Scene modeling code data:
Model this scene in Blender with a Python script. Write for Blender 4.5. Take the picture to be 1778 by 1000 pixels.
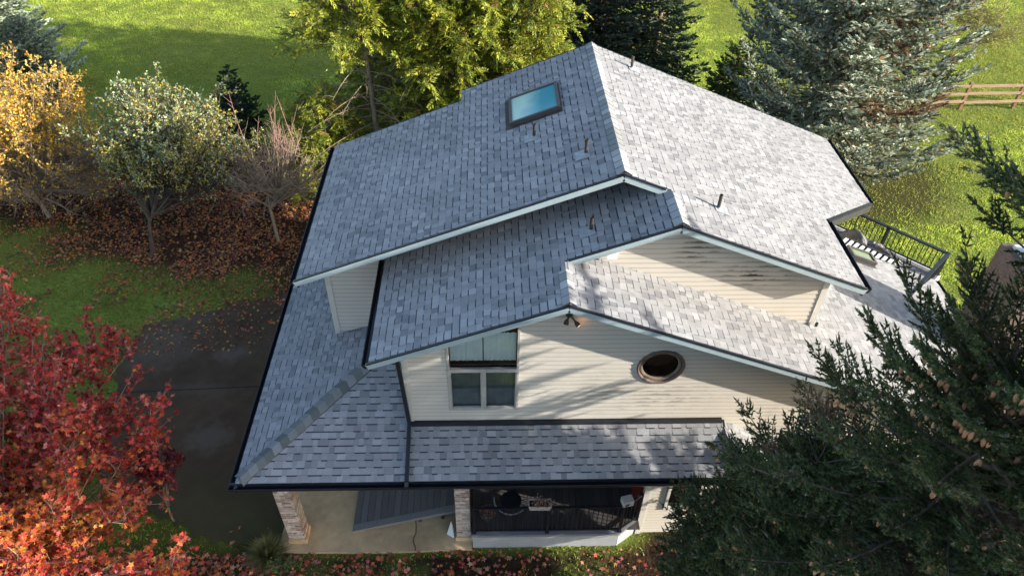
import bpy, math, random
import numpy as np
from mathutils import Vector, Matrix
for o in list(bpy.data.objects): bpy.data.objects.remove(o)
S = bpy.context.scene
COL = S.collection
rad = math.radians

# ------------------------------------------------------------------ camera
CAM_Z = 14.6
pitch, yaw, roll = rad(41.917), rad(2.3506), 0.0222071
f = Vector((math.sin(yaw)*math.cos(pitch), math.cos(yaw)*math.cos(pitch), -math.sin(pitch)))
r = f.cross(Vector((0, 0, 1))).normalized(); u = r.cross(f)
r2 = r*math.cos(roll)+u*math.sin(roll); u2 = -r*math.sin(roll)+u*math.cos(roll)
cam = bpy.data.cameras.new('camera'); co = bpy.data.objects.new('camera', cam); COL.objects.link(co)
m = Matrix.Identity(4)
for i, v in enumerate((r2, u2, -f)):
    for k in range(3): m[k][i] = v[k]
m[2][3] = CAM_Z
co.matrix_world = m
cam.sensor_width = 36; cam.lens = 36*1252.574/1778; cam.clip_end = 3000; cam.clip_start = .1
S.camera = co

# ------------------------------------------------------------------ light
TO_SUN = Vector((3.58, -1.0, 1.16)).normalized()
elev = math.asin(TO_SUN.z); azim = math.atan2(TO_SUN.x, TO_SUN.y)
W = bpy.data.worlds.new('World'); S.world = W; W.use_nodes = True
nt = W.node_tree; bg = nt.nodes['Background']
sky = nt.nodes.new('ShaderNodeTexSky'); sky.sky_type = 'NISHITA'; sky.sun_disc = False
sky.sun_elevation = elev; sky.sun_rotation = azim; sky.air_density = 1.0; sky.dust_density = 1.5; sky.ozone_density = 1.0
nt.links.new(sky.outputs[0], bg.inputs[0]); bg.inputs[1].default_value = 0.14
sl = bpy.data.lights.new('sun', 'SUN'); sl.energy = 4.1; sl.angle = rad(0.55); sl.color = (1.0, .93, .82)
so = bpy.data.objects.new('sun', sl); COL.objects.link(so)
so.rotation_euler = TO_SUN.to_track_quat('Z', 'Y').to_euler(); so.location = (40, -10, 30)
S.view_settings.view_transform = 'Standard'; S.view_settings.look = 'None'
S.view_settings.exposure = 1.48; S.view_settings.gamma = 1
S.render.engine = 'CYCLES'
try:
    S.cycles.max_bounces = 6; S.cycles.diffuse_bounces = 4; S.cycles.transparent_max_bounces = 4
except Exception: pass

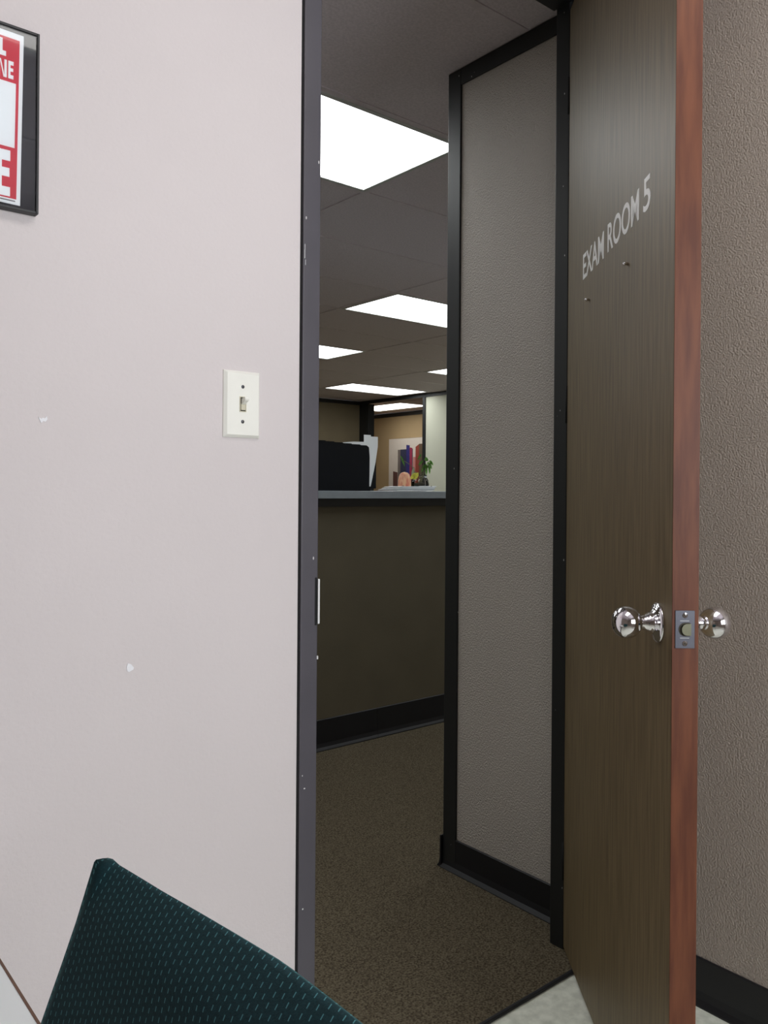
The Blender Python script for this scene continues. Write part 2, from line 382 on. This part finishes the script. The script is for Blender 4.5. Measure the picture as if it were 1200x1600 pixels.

Written problem - Copy the records above exactly, omitting every picture.

Task solution -
Model this scene in Blender with a Python script. Write for Blender 4.5. Take the picture to be 1778 by 1000 pixels.
import bpy, math, random
import numpy as np
from mathutils import Vector, Matrix
for o in list(bpy.data.objects): bpy.data.objects.remove(o)
S = bpy.context.scene
COL = S.collection
rad = math.radians

# ------------------------------------------------------------------ camera
CAM_Z = 14.6
pitch, yaw, roll = rad(41.917), rad(2.3506), 0.0222071
f = Vector((math.sin(yaw)*math.cos(pitch), math.cos(yaw)*math.cos(pitch), -math.sin(pitch)))
r = f.cross(Vector((0, 0, 1))).normalized(); u = r.cross(f)
r2 = r*math.cos(roll)+u*math.sin(roll); u2 = -r*math.sin(roll)+u*math.cos(roll)
cam = bpy.data.cameras.new('camera'); co = bpy.data.objects.new('camera', cam); COL.objects.link(co)
m = Matrix.Identity(4)
for i, v in enumerate((r2, u2, -f)):
    for k in range(3): m[k][i] = v[k]
m[2][3] = CAM_Z
co.matrix_world = m
cam.sensor_width = 36; cam.lens = 36*1252.574/1778; cam.clip_end = 3000; cam.clip_start = .1
S.camera = co

# ------------------------------------------------------------------ light
TO_SUN = Vector((3.58, -1.0, 1.16)).normalized()
elev = math.asin(TO_SUN.z); azim = math.atan2(TO_SUN.x, TO_SUN.y)
W = bpy.data.worlds.new('World'); S.world = W; W.use_nodes = True
nt = W.node_tree; bg = nt.nodes['Background']
sky = nt.nodes.new('ShaderNodeTexSky'); sky.sky_type = 'NISHITA'; sky.sun_disc = False
sky.sun_elevation = elev; sky.sun_rotation = azim; sky.air_density = 1.0; sky.dust_density = 1.5; sky.ozone_density = 1.0
nt.links.new(sky.outputs[0], bg.inputs[0]); bg.inputs[1].default_value = 0.14
sl = bpy.data.lights.new('sun', 'SUN'); sl.energy = 4.1; sl.angle = rad(0.55); sl.color = (1.0, .93, .82)
so = bpy.data.objects.new('sun', sl); COL.objects.link(so)
so.rotation_euler = TO_SUN.to_track_quat('Z', 'Y').to_euler(); so.location = (40, -10, 30)
S.view_settings.view_transform = 'Standard'; S.view_settings.look = 'None'
S.view_settings.exposure = 1.48; S.view_settings.gamma = 1
S.render.engine = 'CYCLES'
try:
    S.cycles.max_bounces = 6; S.cycles.diffuse_bounces = 4; S.cycles.transparent_max_bounces = 4
except Exception: pass

The Blender Python script for this scene continues. Write part 2, from line 382 on. This part finishes the script. The script is for Blender 4.5. Measure the picture as if it were 1200x1600 pixels.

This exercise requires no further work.